Like polygyny, polandry is modified in directions tending towards monogamy. As one, usually the first married, wife in polygynous families is the chief wife, one, usually the first, husband in polyandrous families is the chief husband. This was the case with the Aleuts, among whom, according to Erman, the secondary husband was generally a hunter or wandering trader; and with the Kaniagmuts, among whom, as we have already seen, he acted as husband and master of the house during the absence of the true lord. Upon the latter’s return, the deputy not only yielded to him his place, but became in the meantime his servant.[2879] In Nukahiva, the subordinate partner sometimes was chosen after marriage, “but in general,” says Lisiansky, “two men present themselves to the same woman, who, if she approves their addresses, appoints one for the real husband, and the other as his auxiliary; the auxiliary is generally poor, but handsome and well-made.”[2880]

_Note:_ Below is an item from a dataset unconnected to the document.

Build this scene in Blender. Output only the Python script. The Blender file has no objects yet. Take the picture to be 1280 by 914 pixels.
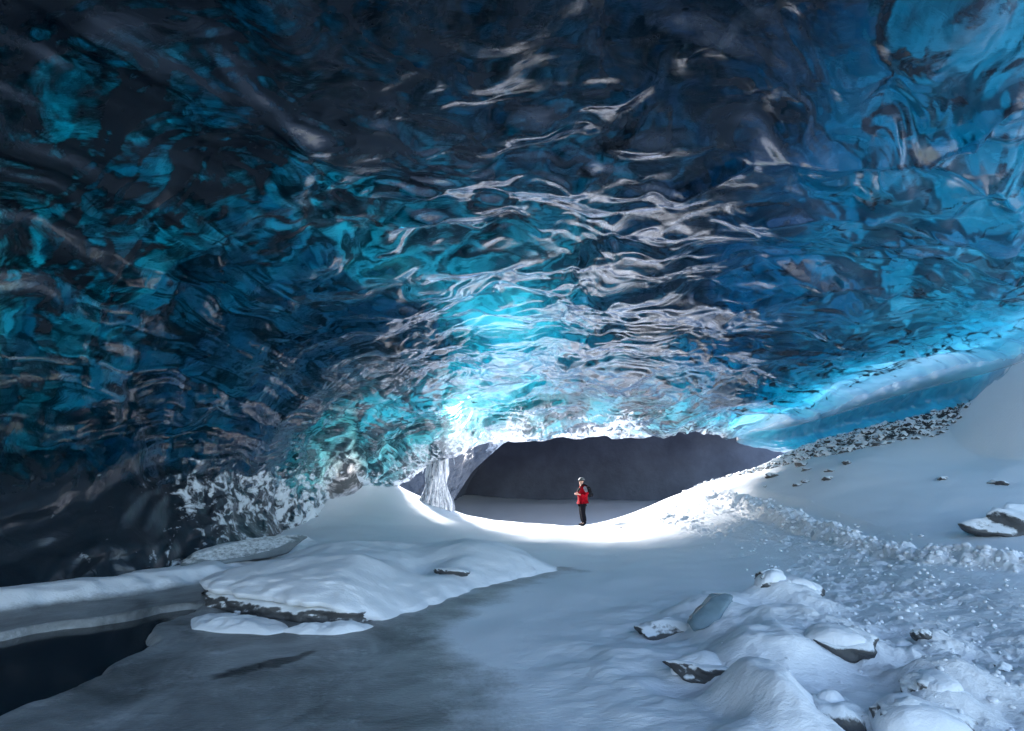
import bpy, bmesh, math, random
import numpy as np
from mathutils import Vector, Matrix

# ------------------------------------------------------------------ camera, sky, sun, exposure
scene = bpy.context.scene
COL = scene.collection
cam_data = bpy.data.cameras.new('camera')
cam = bpy.data.objects.new('camera', cam_data)
COL.objects.link(cam)
cam.location = (0.0, 0.0, 1.7)
cam.rotation_euler = (math.radians(90 + 12.6), 0, 0)
cam_data.sensor_width = 36.0
cam_data.lens = 18.0
cam_data.clip_start = 0.05
cam_data.clip_end = 3000
scene.camera = cam

SUN_DIR = Vector((-0.95, 2.15, 1.0)).normalized()      # towards the sun
elev = math.asin(SUN_DIR.z)
azim = math.atan2(SUN_DIR.x, SUN_DIR.y)                # clockwise from +Y
world = bpy.data.worlds.new('World')
scene.world = world
world.use_nodes = True
wn = world.node_tree.nodes
wl = world.node_tree.links
wn.clear()
sky = wn.new('ShaderNodeTexSky')
sky.sky_type = 'NISHITA'
sky.sun_disc = False
sky.sun_elevation = elev
sky.sun_rotation = azim
bg = wn.new('ShaderNodeBackground')
bg.inputs['Strength'].default_value = 0.14
wout = wn.new('ShaderNodeOutputWorld')
wl.new(sky.outputs[0], bg.inputs['Color'])
wl.new(bg.outputs[0], wout.inputs['Surface'])
sun_data = bpy.data.lights.new('sun', 'SUN')
sun_data.energy = 5.0
sun_data.angle = math.radians(11.0)
sun_data.color = (1.0, 0.99, 0.98)
sun = bpy.data.objects.new('sun', sun_data)
COL.objects.link(sun)
sun.location = (-20, 30, 40)
sun.rotation_euler = SUN_DIR.to_track_quat('Z', 'Y').to_euler()

scene.view_settings.view_transform = 'Standard'
scene.view_settings.look = 'None'
scene.view_settings.gamma = 1.0
scene.view_settings.use_curve_mapping = False
scene.view_settings.exposure = 2.2
cy = scene.cycles
cy.max_bounces = 12
cy.diffuse_bounces = 4
cy.glossy_bounces = 4
cy.transmission_bounces = 8
cy.transparent_max_bounces = 8
cy.sample_clamp_indirect = 8.0
cy.sample_clamp_direct = 0.0
cy.caustics_reflective = True
cy.caustics_refractive = True
cy.use_denoising = True
cy.use_adaptive_sampling = True
cy.adaptive_threshold = 0.02
scene.render.use_persistent_data = False

# ------------------------------------------------------------------ numeric helpers
def smooth(a, b, x):
    t = np.clip((x - a) / (b - a), 0, 1)
    return t * t * (3 - 2 * t)

def ihash(ix, iy, seed):
    h = (ix.astype(np.int64) * 374761393 + iy.astype(np.int64) * 668265263 + seed * 1274126177) & 0xFFFFFFFF
    h = ((h ^ (h >> 13)) * 1274126177) & 0xFFFFFFFF
    h = ((h ^ (h >> 16)) * 2246822519) & 0xFFFFFFFF
    return ((h ^ (h >> 15)) & 0xFFFFFF) / float(0xFFFFFF)

def gnoise(x, y, seed=0):
    ix = np.floor(x); iy = np.floor(y)
    fx = x - ix; fy = y - iy
    ux = fx * fx * fx * (fx * (fx * 6 - 15) + 10)
    uy = fy * fy * fy * (fy * (fy * 6 - 15) + 10)
    def g(dx, dy):
        a = ihash(ix + dx, iy + dy, seed) * 2 * np.pi
        return np.cos(a) * (fx - dx) + np.sin(a) * (fy - dy)
    n0 = g(0, 0) * (1 - ux) + g(1, 0) * ux
    n1 = g(0, 1) * (1 - ux) + g(1, 1) * ux
    return (n0 * (1 - uy) + n1 * uy) * 1.4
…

In Ladakh, according to Moorcraft and Trebeck, should there be several brothers in a family, the juniors, if they agree to the arrangement, become inferior husbands to the wife of the elder; all the children, however, are supposed to belong to the head of the family. The younger brothers have, indeed, no authority; they wait upon the elder as his servants, and can be turned out of doors at his pleasure, without its being incumbent upon him to provide for them. On the death of the eldest brother, his property, authority, and widow devolve upon his next brother.[2881] In Kamaon, too, where the brothers of a family all marry one wife, the children are attributed to the eldest brother.[2882] The same is the case in the Jounsar district, as it was formerly with the Massagetæ.[2883] Touching the polyandrous tribes of Arabia Felix, Strabo tells us that the eldest brother was the ruler of the family, and that the common wife spent the nights with him.[2884] Among the ancient Britons, as described by Cæsar, the children were regarded as belonging to him who had first taken the virgin to wife.[2885] In Tibet, the choice of a wife is the right of the elder brother, and the contract he makes is understood to involve a marital contract with all the other brothers, if they choose to avail themselves of it. The children call the eldest husband father, the younger husbands uncles.[2886] Among the Todas also, the eldest brother seems to be the real husband. “If the husband has brothers or very near relatives, all living together,” says Mr. Marshall, “they may each, if both she and he consent, participate in the right to be considered her husband also, on making up a share of the dowry that has been paid.”[2887] Again, in Spiti, where polyandry no longer prevails, the same object is attained by the custom of primogeniture, by which only the eldest son marries, while the younger sons become monks.[2888] Speaking of the Khyoungtha, a Chittagong Hill tribe, Captain Lewin observes, “After marriage a younger brother is allowed to touch the hand, to speak and laugh with his elder brother’s wife; but it is thought improper for an elder even to look at the wife of his younger brother. This is a custom more or less among all hill tribes; it is found carried to even a preposterous extent among the Santals.”[2889] In this custom there is perhaps a trace of ancient polyandry.
* * * * *
Summing up the results reached in this chapter, we may safely say that, although polygyny occurs among most existing peoples, and polyandry among some, monogamy is by far the most common form of human marriage. It was so also among the ancient peoples of whom we have any direct knowledge. Monogamy is the form which is generally recognized as legal and permitted. The great majority of peoples are, as a rule, monogamous, and the other forms of marriage are usually modified in a monogamous direction.
We have still to inquire how the matter stood in early times, and to trace the general development of the forms of human marriage. But, in accordance with our method of investigation, we must first examine the causes by which these forms have been influenced.